Clearly, both you and triqui (and, I am sure, others) have had problems with these issues. I (and, I am sure, others) have not. Your problems are real. Changing the ruleset to remove them is not only a good solution, it is the best solution I know of. I change rulesets to make them more comfortable to my playstyle, too.
But just as your problems are real, the lack of problems others experience is also real. It depends on both the material, and your approach to the material.
Sure, we can agree on that. Magic overshadowing everything else is mostly a thing about the players. Probably I wont have a problem DMing your players, and probably you would DMing mine (specially some magic-lover power-gamer sorceror that loves to sink pirate ships with half a dozen spells on him to start with). I DMed 3.0 and 3.5 for a long time, and lot of times, we didn't have a problem (although, to be fair, lot of times we played in "Conan style" worlds, were magic was inexistant, or controlled by plot. But a couple standard high fantasy as well, including in "world of warcraft world", and mainly without issues that you can notice). However, some other times, the problems arised. So I chosed to move to a system that control that by default, instead of needing myself twisting everything so Magic does not disrupt the game (I'm morally against heavy handweaving and DM whim. If players get a good idea that get my guard low, they deserve victory, and not a simple "no that does not work, becouse I don't like it".)
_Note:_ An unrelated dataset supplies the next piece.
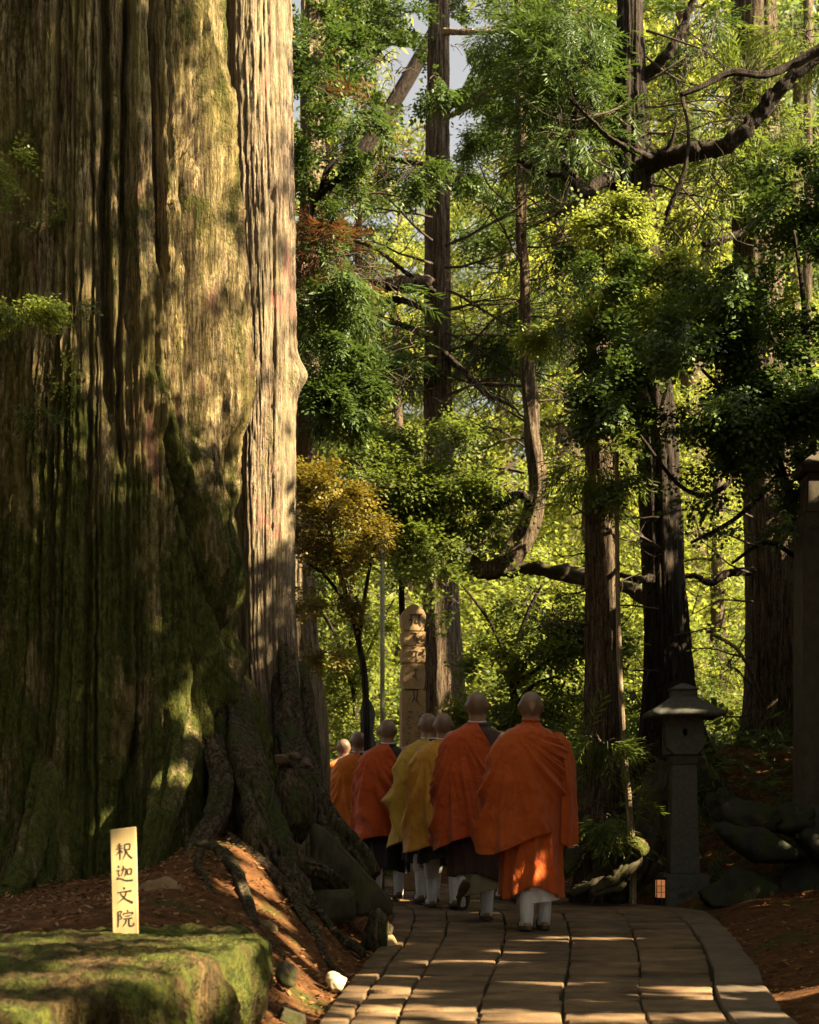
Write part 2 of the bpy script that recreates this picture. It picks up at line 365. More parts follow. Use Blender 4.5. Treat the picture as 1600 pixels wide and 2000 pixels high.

Agree. I jumped into this thread becouse of the tittle. While there is no such thing as "wrong fun", and your approach is absolutelly valid as soon as all (and not only the ones that cast spells) agree with it and have fun, everything s fine. However, to answer to the OP, in fiction, there is no such thing as "magic is better". Most of time, magic is not what we see in D&D or other high fantasy RPG (as Rolemaster or Runequest).. In most fiction, Magic is part of the plot, not the characters (as Gandalf), is part of the evil problem (Thulsa Doom), or is "on par" with Martial Characters (Achilles, Beowulf, Hercules...), or, even the main character is a powerful caster (like Elric), it doesn't have a lot of "shortcutting" spells. So, in my opinion, 4e serves better than 3e to *simulate* fantasy fiction. 0e to 3e serves better to simulate "D&D fiction" -such as Forgotten Realms novels-, mainly becouse D&D fiction is based on it.And there is no such thing as an objectively better approach (although some material may be objectively better for your approach than other material).